The other important reason, though, is that Tolkien seems to agree with Nietzsche’s assertion in Twilight of the Idols that a fascination with politics can only come at the expense of culture. Tolkien is a cultural anthropologist par excellence, building nuance and depth into his depictions of the various races of Middle Earth. He loves the language and songs and stories and habits and beliefs that constitute each culture, and he has the wisdom to realize that fleshing out politics would only detract from these emphases. Indeed, the non-human races in Middle Earth themselves seem heavily apolitical, even quasi-anarchical. Both the elves and hobbits have societies arranged along lines of social, not political, agreement. Meanwhile he does not shy away from the implication that, for humans, political arrangement is a must (that is true also of the dwarves, who seem closer in their character to humans than the other races).

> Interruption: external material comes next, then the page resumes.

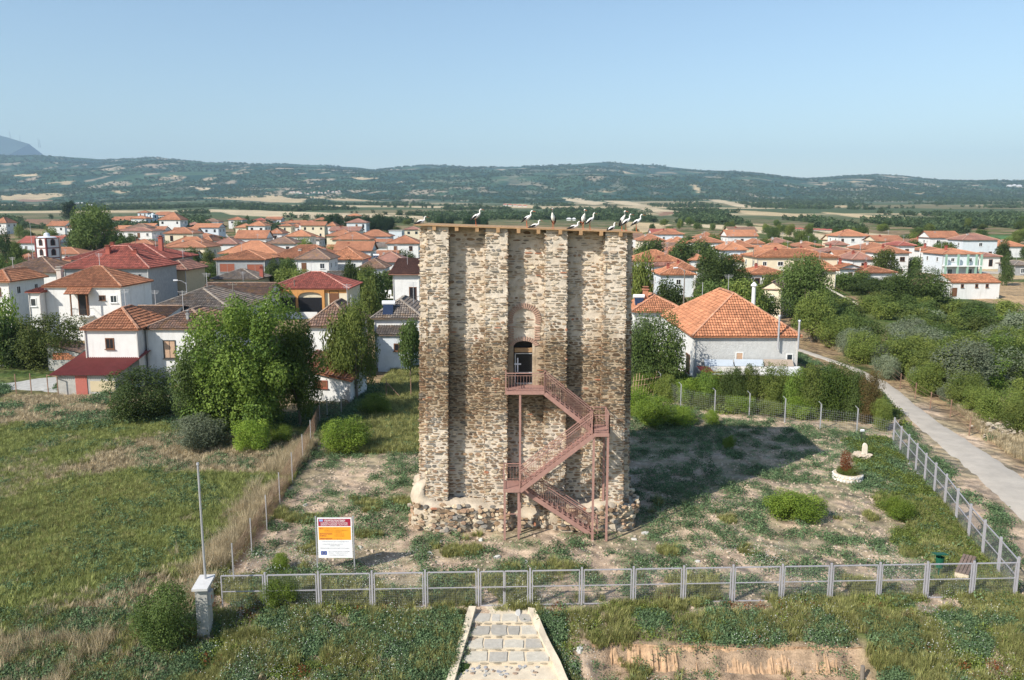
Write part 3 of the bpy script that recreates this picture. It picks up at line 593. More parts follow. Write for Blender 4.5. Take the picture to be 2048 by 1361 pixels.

That seems to be the point in the idea of one age passing away and another, the age of humans, taking its place. Gone forever is a world free of politics, where societies may concentrate on what makes life really worth living. This is part and parcel with Tolkien’s environmentalism, which privileges communion with nature at the expense of technological entanglement.
To Martin, however, this is a flaw in Tolkien’s writing, and he associates what he sees as “good leader = good people” mechanics in Tolkien (not actually accurate) with Medieval political philosophy (not even in the same neighborhood. Seriously, has he read even a scrap of Medieval political philosophy???). We tend to agree with Martin, living as we do in a society where increasingly the only bonds we have with our neighbor are imposed bonds of political structure, not natural bonds of culture. Therefore we associate politics (and its inevitable grime) with true maturity, with growing up and abandoning the things of youth. But maybe Tolkien points us to a better way, one forgotten and unwalkable by us, perhaps, but still haunting in its vision of what the world could be. That’s not immaturity or naivete – it’s true poetic vision.
I firmly believe there is room for both Tolkien’s and Martin’s vision of what fantasy literature can do. Of course, I also think one of Tolkien’s contemporaries did a much better job than Martin of fleshing out the political implications of his world while maintaining a mature, humanistic vision of life: I speak of course of T.H. White and his masterpiece The Once and Future King, which is almost the equal of Lord of the Rings. Nevertheless I’m glad Martin and his books exist, even if they push my buttons at times. I just wish we could abandon the rhetoric that we must take one author’s work as puerile escapism while embracing the other’s as REALLY. SERIOUS. STUFF.